Sunday, May 10, 2015

 

Thoughts on Mother's Day 2015

Happy Mother's day....

I am not ready to be the Matriarch

This has become such a complex day for me in recent years...with Aunt Pat's death, my brothers and I became the oldest living members of my family-- Our parents and grandparents are all gone, their siblings are all gone, our spouses parents are all gone.....we became the grownups. And with Peg and Maryellen gone, I'm the only female of my generation left. (Not to discount Gail and Dianne) but it's weird to think of myself as the oldest anything.  But I have four grandchildren ranging from 14 years to 4 months, two spectacular sons, two nieces, two nephews, and two grand nephews and 2 grand nieces.  We are not a large family, but we are complex family. Despite pretty traditional values, our family tree would give graphic designers fits. 


My Mom

I spent 45 years of my life trying to earn her respect and approval. I never got it. As an adult, I learned enough about her to forgive her for resenting me and shutting me out. She wasn't evil, she was damaged. She probably was doing the best she could, and she probably couldn't even see the effect her emotional disengagement had on me.

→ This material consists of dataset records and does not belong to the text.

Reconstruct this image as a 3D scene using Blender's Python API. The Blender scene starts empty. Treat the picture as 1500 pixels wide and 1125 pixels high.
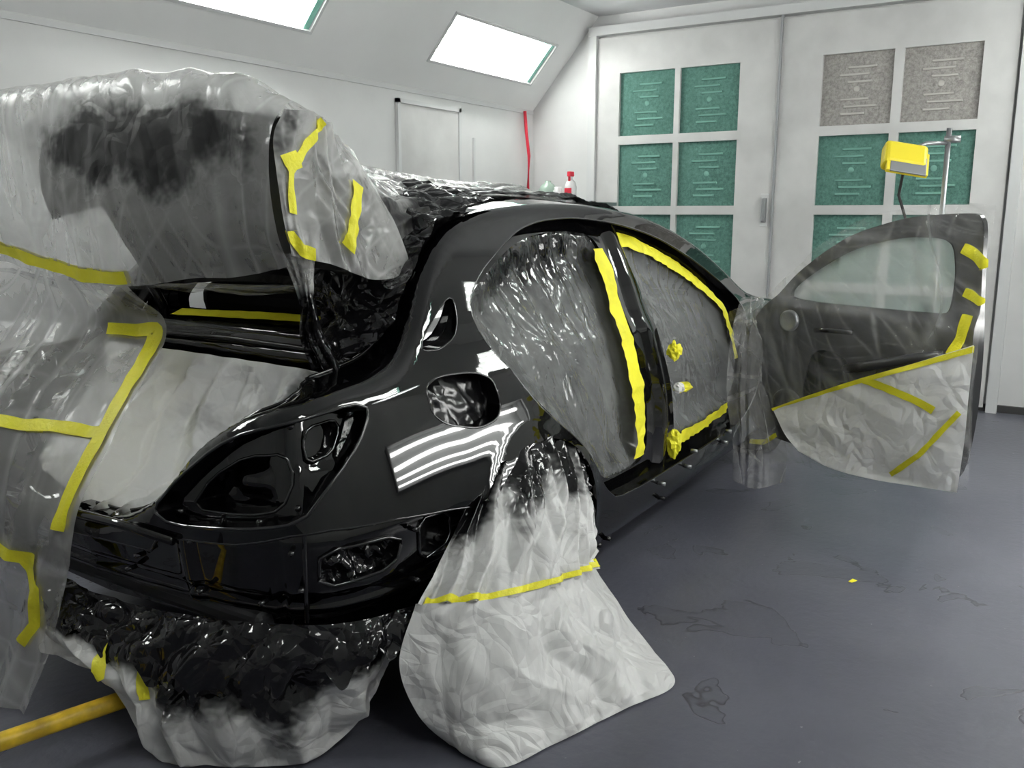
import bpy, math, random
import numpy as np
from mathutils import Vector, noise
from mathutils.geometry import delaunay_2d_cdt
random.seed(4)
SC=bpy.context.scene
try:
    SC.view_settings.view_transform='Standard'
    SC.view_settings.look='None'
except Exception: pass

# ------------------------------------------------------------ materials
def newmat(name):
    m=bpy.data.materials.new(name); m.use_nodes=True
    nt=m.node_tree; b=nt.nodes['Principled BSDF']
    return m,nt,b
def setp(b,**k):
    for a,v in k.items():
        a=a.replace('_',' ')
        if a in b.inputs: b.inputs[a].default_value=v
def col(c): return (c[0],c[1],c[2],1)
def simple(name,c,rough=.5,metal=0,coat=0,bump=0,bscale=30,var=0,vscale=3,emis=0,ecol=(1,1,1)):
    m,nt,b=newmat(name)
    setp(b,Base_Color=col(c),Roughness=rough,Metallic=metal)
    b.inputs['Coat Weight'].default_value=coat
    N=nt.nodes;L=nt.links
    g=N.new('ShaderNodeNewGeometry')
    if var:
        n=N.new('ShaderNodeTexNoise');n.inputs['Scale'].default_value=vscale;n.inputs['Detail'].default_value=5
        L.new(g.outputs['Position'],n.inputs['Vector'])
        r=N.new('ShaderNodeValToRGB');r.color_ramp.elements[0].position=.35;r.color_ramp.elements[1].position=.7
        r.color_ramp.elements[0].color=col([x*(1-var) for x in c]);r.color_ramp.elements[1].color=col([min(1,x*(1+var*.4)) for x in c])
        L.new(n.outputs['Fac'],r.inputs['Fac']);L.new(r.outputs['Color'],b.inputs['Base Color'])
    if bump:
        n=N.new('ShaderNodeTexNoise');n.inputs['Scale'].default_value=bscale;n.inputs['Detail'].default_value=4
        L.new(g.outputs['Position'],n.inputs['Vector'])
        bp=N.new('ShaderNodeBump');bp.inputs['Strength'].default_value=bump;bp.inputs['Distance'].default_value=.01
        L.new(n.outputs['Fac'],bp.inputs['Height']);L.new(bp.outputs['Normal'],b.inputs['Normal'])
    if emis:
        b.inputs['Emission Color'].default_value=col(ecol);b.inputs['Emission Strength'].default_value=emis
    return m
def film_mat(name,light=(.8,.8,.8),alpha=.35,rough=.18,dark=(.005,.005,.006),dalpha=.96,bump=.3,bscale=16,drough=.07,streak=.2,vor=0,stretch=.3):
    """thin masking sheet; mesh attributes: 'spray' = black overspray, 'streak' = crease whitening"""
    m,nt,b=newmat(name);N=nt.nodes;L=nt.links
    a=N.new('ShaderNodeAttribute');a.attribute_name='spray'
    st=N.new('ShaderNodeAttribute');st.attribute_name='streak'
    mc=N.new('ShaderNodeMix');mc.data_type='RGBA'
    mc.inputs[6].default_value=col(light);mc.inputs[7].default_value=col(dark)
    L.new(a.outputs['Fac'],mc.inputs[0]);L.new(mc.outputs[2],b.inputs['Base Color'])
    q=N.new('ShaderNodeMapRange');q.inputs['To Min'].default_value=rough;q.inputs['To Max'].default_value=drough
    L.new(a.outputs['Fac'],q.inputs['Value']);L.new(q.outputs[0],b.inputs['Roughness'])
    if alpha<1:
        q=N.new('ShaderNodeMapRange');q.inputs['To Min'].default_value=alpha;q.inputs['To Max'].default_value=dalpha
        L.new(a.outputs['Fac'],q.inputs['Value'])
        ad=N.new('ShaderNodeMath');ad.operation='MULTIPLY_ADD';ad.inputs[1].default_value=streak;ad.use_clamp=True
        L.new(st.outputs['Fac'],ad.inputs[0]);L.new(q.outputs[0],ad.inputs[2]);L.new(ad.outputs[0],b.inputs['Alpha'])
    g=N.new('ShaderNodeNewGeometry')
    mp=N.new('ShaderNodeMapping');mp.inputs['Scale'].default_value=(1,1,stretch);mp.inputs['Rotation'].default_value=(.25,.3,0)
    L.new(g.outputs['Position'],mp.inputs['Vector'])
    n2=N.new('ShaderNodeTexNoise');n2.inputs['Scale'].default_value=bscale;n2.inputs['Detail'].default_value=2.5;n2.inputs['Distortion'].default_value=1.0
    L.new(mp.outputs[0],n2.inputs['Vector'])
    h=n2.outputs['Fac']
    if vor:
        nw=N.new('ShaderNodeTexNoise');nw.inputs['Scale'].default_value=5;nw.inputs['Detail'].default_value=1
        L.new(g.outputs['Position'],nw.inputs['Vector'])
        vm=N.new('ShaderNodeVectorMath');vm.operation='MULTIPLY_ADD';vm.inputs[1].default_value=(.22,.22,.22)
        L.new(nw.outputs['Color'],vm.inputs[0]);L.new(g.outputs['Position'],vm.inputs[2])
        prev=None
        for sc,am in ((vor,1.0),(vor*2.4,.42)):
            v=N.new('ShaderNodeTexVoronoi');v.feature='DISTANCE_TO_EDGE';v.inputs['Scale'].default_value=sc;L.new(vm.outputs[0],v.inputs['Vector'])
            s=N.new('ShaderNodeMath');s.operation='MULTIPLY_ADD';s.inputs[1].default_value=am*1.6
            L.new(v.outputs['Distance'],s.inputs[0])
            if prev is None: s.inputs[2].default_value=0
            else: L.new(prev,s.inputs[2])
            prev=s.outputs[0]
        s=N.new('ShaderNodeMath');s.operation='MULTIPLY_ADD';s.inputs[1].default_value=.35
        L.new(h,s.inputs[0]);L.new(prev,s.inputs[2]);h=s.outputs[0]
    bp=N.new('ShaderNodeBump');bp.inputs['Strength'].default_value=bump;bp.inputs['Distance'].default_value=.03 if vor else .02
    L.new(h,bp.inputs['Height']);L.new(bp.outputs['Normal'],b.inputs['Normal'])
    return m

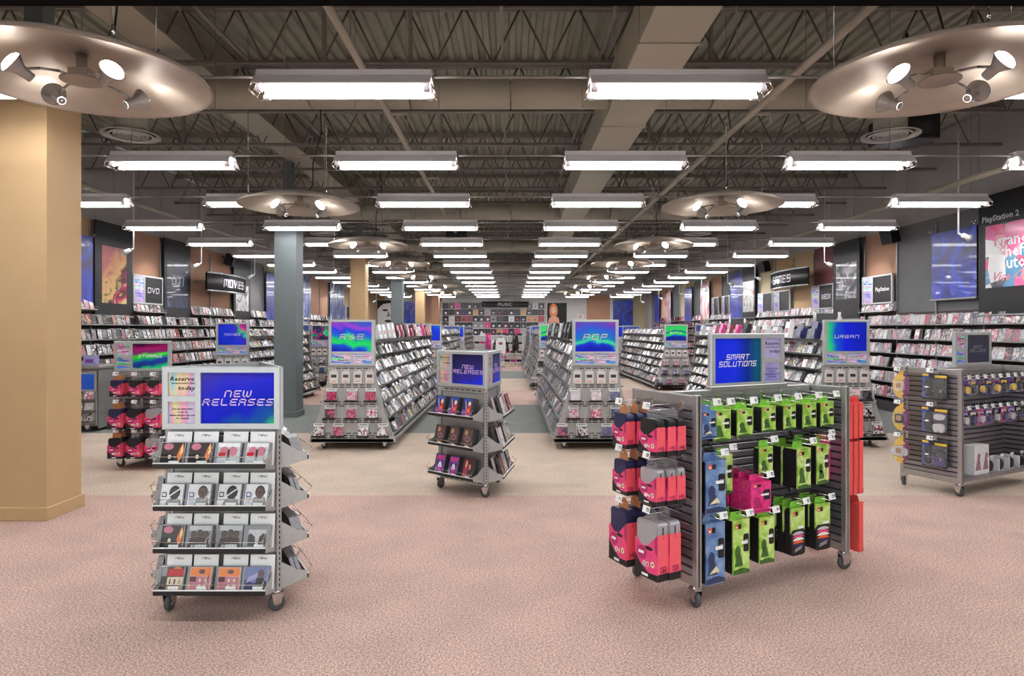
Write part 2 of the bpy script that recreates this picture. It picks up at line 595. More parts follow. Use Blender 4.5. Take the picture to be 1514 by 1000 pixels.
# painted bays between the uprights, left and right wall, pitch 1.2
def painted(parent, side, seq, y0):
    y = y0
    for m in seq:
        x = -XW if side < 0 else XW
        a, c = (x, x + 0.012) if side < 0 else (x - 0.012, x)
        MB().box(a, c, y + 0.004, y + 1.196, 0.0, 3.64, b=0.003).build('painted_panel', [m], parent)
        y += 1.2
LSEQ = [TAN, TAN, TAN, TAN, BROWN, GREYP, BROWN, BROWN, OLIVE, GREYP, OLIVE, SLATE, SLATE, TAN, BROWN, BROWN, OLIVE, SLATE, TAN, TAN, BROWN, BROWN, TAN, TAN, OLIVE, BROWN, BROWN, TAN]
painted(wl, -1, LSEQ[:24], 8.4)
RSEQ = [GREYP, GREYP, GREYP, GREYP, BROWN, GREYP, RED, TAN, TAN, OLIVE, GREYP, SLATE, GREYP, BROWN, TAN, SLATE, TAN, OLIVE, SLATE, BROWN, BROWN, TAN, SLATE]
painted(wr, 1, RSEQ[:23], 8.25)
# back wall cladding
for x0, x1, m in ((-7.78, -7.3, TAN), (-5.3, -3.95, BROWN), (4.4, 5.75, BROWN), (7.1, 7.78, OLIVE)):
    MB().box(x0, x1, YB - 0.012, YB, 0.0, 3.6, b=0.003).build('painted_panel', [m], wb)
for x0, x1, y0, y1, nm in ((-XW, -XW + 0.015, 8.4, YB, 'baseboard_left'), (XW - 0.015, XW, 8.25, YB, 'baseboard_right')):
    wall(nm, x0, x1, y0, y1, 0.0, 0.1, GREYP)

# ------------------------------------------------------------------ roof: ribbed deck, open-web joists, girder
ceil = MB().box(-XW - 0.2, XW + 0.2, YF - 0.15, YB + 0.2, ZD + 0.06, ZD + 0.2).build('ceiling', [DECK])
ceil['kind'] = 'structure'
mb = MB()
n = int(2 * XW / 0.16)
pts = []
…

But Mother's day brings it all up again. I simply don't have the kind of sweet stories others have been posting all week. No fixing my hair for the big dance, no teaching me to cook, no tender moment shopping for my prom dress or wedding gown. She just wasn'
t that sort of person with me. No matter how much I yearned for her to be. No matter that she was with my sister.  So I read all these sweet tributes to Moms here and ocer the rainbow, and I force myself not to make jokes to ease the ache in my heart or pretend that I know what that kind of thing feels like. 

My sons get tired of hearing me say it, but what my mother taught me about grandparenting and parenting is that I want more than going through the motions and writing checks. I want to know what books and music they love, who their friends are, what maked them laugh (and why) what scares them, and what their dreams are.